Понять, чего они хотят, было явно не по силам наивной сироте. Зато с этим вполне мог справиться ее "жизнеопытный" будущий муж:

– В милиции мне орали: "Бери любую детдомовскую, а эту не получишь!" Значит, что-то они с ней химичат. Раньше были уголовные дела по торговле квартирами сирот, я сам помогал ребятам отстаивать жилье. А Оля с братьями прописаны в четырех комнатах коммуналки на Фонтанке. Две комнаты переоформлены на одну Олю. А ей в детдоме подготовлен психиатрический диагноз – хоть сейчас оформляй пожизненно в интернат. Когда в милиции узнали, что я этим занимаюсь, опять заорали: "Да кто ты такой, чтобы защищать ее жилье?" Ну, я и понял, что попал в точку.

Узнал я и зачем менты на меня дело открыли. В отделении хорошо была поставлена торговля компроматами. Я нашел пострадавших, они дали показания, и виновные уже сняты с работы".

В мае Ольга прислала еще одну записку, свернутую крошечным квадратиком, – как из тюрьмы. Ее собираются отправить в лагерь работать в прачечной. Девушка, которая была там прошлым летом, рассказала, что две прачки находятся в полном распоряжении пятерых парней из обслуги. "Они били нас, харкались и... были случаи коллективного изнасилования". Отказаться ехать Ольга не могла: директор приказал не принимать от нее никаких заявлений. Что же делать? Жениху ее "не доверяют", зато доверили пятерым ублюдкам. И она сбежала.

Сейчас девушку разыскивают менты (наверное, не успели оформить квартирку). Александра уже пытались арестовать (хоть каким-то "делом" надо отчитаться за свою бурную деятельность). Нас очень беспокоит, как Оля будет жить три месяца до своего дня рождения? Ведь она не сказала, где скрывается, даже жениху, зная, что за ним следят. На работу она устроиться не может – паспорта сиротам не дают (как когда-то колхозникам – чтоб не сбежали от рабовладельца). В детдоме и в отделении милиции сейчас идут проверки и вскрываются еще и не такие безобразия. Может, виновных все-таки накажут, и Оля сможет вернуться?


Нина ЗИНЧЕНКО


От редакции

В настоящее время Подкомитет по правам человека Госдумы РФ занимается проверкой информации, изложенной в данной статье.

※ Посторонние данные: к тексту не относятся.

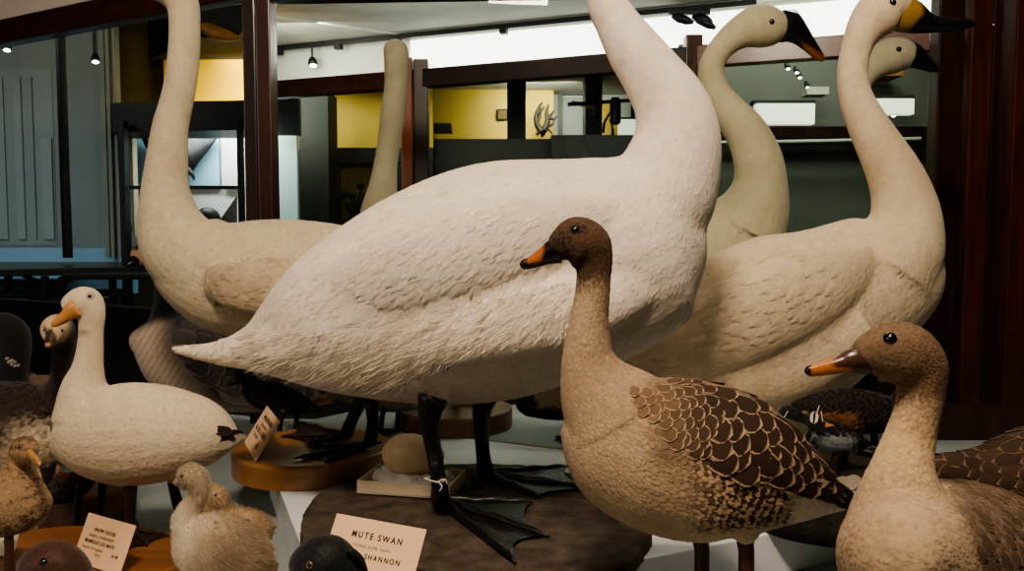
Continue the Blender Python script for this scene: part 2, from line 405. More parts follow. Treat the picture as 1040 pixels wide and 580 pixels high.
    def leg(s, pts, rad, heel, tips, z, thick, material, web=True, hind=None, tag_label=None, claw=True):
        """pts: world points from the body to the ankle; tips: toe-tip world points on the ground"""
        lg = link_mesh('leg', mesh_from('leg', *tube(pts, rad, 12)), material, s.root)
        heel = np.asarray(heel, float); parts = []; chains = []
        for tp in tips:
            tp = np.asarray(tp, float); d = tp-heel; ch = []
            for q, hh in ((0, 1.5), (.22, 1.5), (.4, 1.05), (.55, 1.3), (.72, .9), (.85, 1.0), (1, .45)):
                p = heel+d*q; p[2] = z+thick*hh*(1 if q > 0 else 1); ch.append(p)
            chains.append(np.array(ch)); parts.append(tube(ch, [thick*1.25, thick*1.2, thick*.9, thick*1.05, thick*.75, thick*.8, thick*.25], 8, 3))
        if web:
            for c1, c2 in zip(chains[:-1], chains[1:]):
                n, m = 10, 6; V = []; Fc = []
                for i in range(n+1):
                    q = i/n; a = np.array([np.interp(q*.97, np.linspace(0, 1, 7), c1[:, k]) for k in range(3)]); b = np.array([np.interp(q*.97, np.linspace(0, 1, 7), c2[:, k]) for k in range(3)])
                    for j in range(m+1):
                        u = j/m; sag = 1-.13*(4*u*(1-u))*q
                        p = heel+((a*(1-u)+b*u)-heel)*sag; p[2] = z+thick*(.45+.55*abs(2*u-1)**2)*.9+thick*.12*math.sin(9*u+3*q); V.append(p)
                for i in range(n):
                    for j in range(m):
                        k = i*(m+1)+j; Fc.append((k, k+1, k+m+2, k+m+1))
                parts.append((V, Fc))
        if hind is not None:
            parts.append(tube([heel+np.array([0, 0, thick*2]), (heel+np.asarray(hind))/2+np.array([0, 0, thick]), hind], [thick*.8, thick*.7, thick*.3], 8))
        link_mesh('foot', mesh_from('foot', *join(parts)), material, lg); return lg
    def simple_leg(s, x, Y, ztop, z, r, material, dirx=-1, size=.06):
        """upright leg with a three-toed webbed foot pointing along dirx"""
        d = np.array([dirx, -.15, 0.0]); sd = np.array([.15*dirx, 1.0, 0])
        h = np.array([x, Y, z])
        s.leg([(x-.012*dirx, Y, ztop), (x-.004*dirx, Y, (ztop+z)/2+.01), (x, Y, z+r*1.5), (x, Y, z+r)], [r*1.5, r, r*1.1, r*1.2], h,
              [h+d*size*.85-sd*size*.55, h+d*size, h+d*size*.85+sd*size*.55], z, r*.55, material, hind=h-d*size*.25+np.array([0, 0, r*.4]))
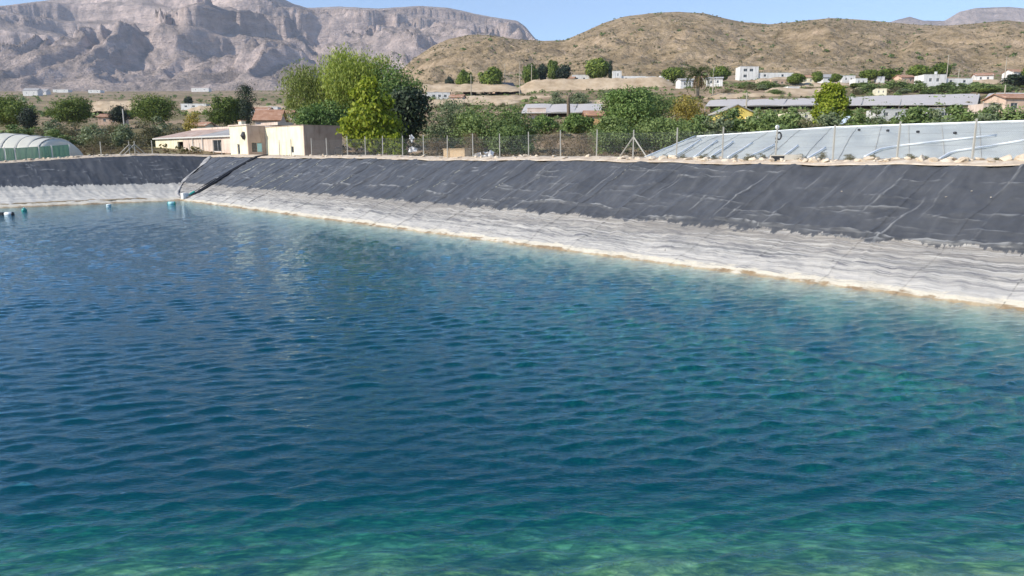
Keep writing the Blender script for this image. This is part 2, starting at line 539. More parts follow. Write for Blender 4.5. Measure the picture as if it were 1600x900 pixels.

Президентская программа "Дети России" была принята шесть лет назад, но несовершеннолетние так и остались у нас самой бесправной категорией населения. Лишившись родительского прикрытия, ребенок (или подросток) вполне официально попадает в рабство, теряет право голоса и рискует быть обобран как липка, если есть у него какое-нибудь имущество. Каждая сиротская судьба демонстрирует нам такую закономерность.